Albero, der Königsmacher von Trier

Trier · Alles Balduin, oder was? Im Schatten des bedeutendsten Mittelalter-Trierers kommen viele seiner Erzbischof-Kollegen zu kurz weg. Dass auch Albero von Montreuil nachhaltig die Reichsgeschichte beeinflusst hat, machte der renommierte Historiker Stefan Weinfurter in seinem Vortrag im Kurfürstlichen Palais deutlich.

Spezialführung für den Gast: Hausherr Josef Peter Mertes zeigt Stefan Weinfurter (links) nach dessen Vortrag den Palais-Innenhof. Rechts der emeritierte Trierer Geschichtsprofessor Alfred Haverkamp.
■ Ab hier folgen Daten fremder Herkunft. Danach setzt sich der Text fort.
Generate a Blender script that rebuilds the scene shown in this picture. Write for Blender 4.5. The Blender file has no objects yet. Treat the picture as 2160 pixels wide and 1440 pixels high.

TV-Foto: Roland Morgen

Trier. Albero von Montreuil (1080-1152) war der bedeutendste Trierer Erzbischof des Hochmittelalters. In seine Regierungszeit als kirchlicher und weltlicher Herrscher (1132-1152) fällt der dreimonatige Trier-Aufenthalt von Papst Eugen III., der bei dieser Gelegenheit 1148 die Abteikirche St. Matthias weihte. Kein Zufall, denn Alberos persönliche und familiäre Beziehungen hatten europäische Dimensionen - so wie anderthalb Jahrhunderte später bei Balduin von Luxemburg, der von 1307 bis 1354 regierte. Während Balduin wie ein Nationalheld gefeiert wird, ist Albero eher ein Fall für Fachleute. Zu Unrecht, wie Stefan Weinfurter (64), Geschichtsprofessor an der Uni Heidelberg, findet. In seinem Vortrag "Der ,Staatsstreich\' von Koblenz 1138" im Kurfürstlichen Palais machte der renommierte Mittelalter-Experte und Fachberater für ZDF-Historienserien ("Terra X", "Die Deutschen") deutlich, wie Albero die Geschichte Europas nachhaltig beeinflusste. Größter Coup: Die Wahl des Nachfolgers des am 4. Dezember 1137 verstorbenen Lothar III.
Albero lud noch vor dem offiziellen Wahltermin eine kleine, aber hochkarätige Fürstengruppe nach Koblenz und brachte am 7. März 1138 die Versammlung in der St.-Kastor-Kirche dazu, die Wahl des neuen Königs gleich an Ort und Stelle vorzunehmen und die restliche Fürstenschaft vor vollendete Tatsachen zu stellen.
Deeskalation durch Moselwein


Dass Albero seinen Spezi, den Staufer Konrad, als neuen König durchsetzte, hatte auch materielle Gründe: Es ging um das mächtige Reichskloster St. Maximin vor Trier, das dieser als Geschenk in Aussicht stellte. Auch die Krönung in Aachen nur sechs Tage später gehörte noch zu diesem "Staatsstreich", denn mit der Weihe Konrads III. war der Vorgang nicht mehr rückgängig zu machen - und Lothars Schwiegersohn Heinrich der Stolze, der sich bereits als König wähnte, der Gelackmeierte.
Zum Aufstand kam es nicht. Warum, beschrieb Weinfurter so: "Das außergewöhnliche taktische Geschick Alberos zeigt sich auch darin, wie er die übergangenen und entsprechend empörten Reichsfürsten besänftigte: durch viele Wagenladungen köstlichen Moselweins." Die meisten davon für Heinrich und seine Mannen.
Die Koblenzer Überraschungswahl veränderte das gesamte westeuropäische Machtgefüge und läutete eine neue Phase der Reichsgeschichte ein. Statt der vom Sachsen Lothar angestrebten sächsisch-welfischen Herrschaft begründete sie das staufische König- und Kaisertum, dessen bedeutendste Herrscher Friedrich I. (Barbarossa) und Friedrich II waren.
Alberos Kalkül ging im Bistum Trier nur teilweise auf. Zwar installierte der neue König eigene Verwandte in gräflichen Schlüsselpositionen und entmachtete Albero-Gegner, den Zugriff auf die mächtige Abtei St. Maximin erhielt der Erzbischof aber nicht.
75 Minuten dauerte die außergewöhnliche und höchst unterhaltsame Geschichtsstunde mit Stefan Weinfurter, veranstaltet von der Generaldirektion Kulturelles Erbe (GDKE). Die rund 150 Vortragsgäste im voll besetzten Rokokosaal des Kurfürstlichen Palais zollten lang anhaltenden Beifall.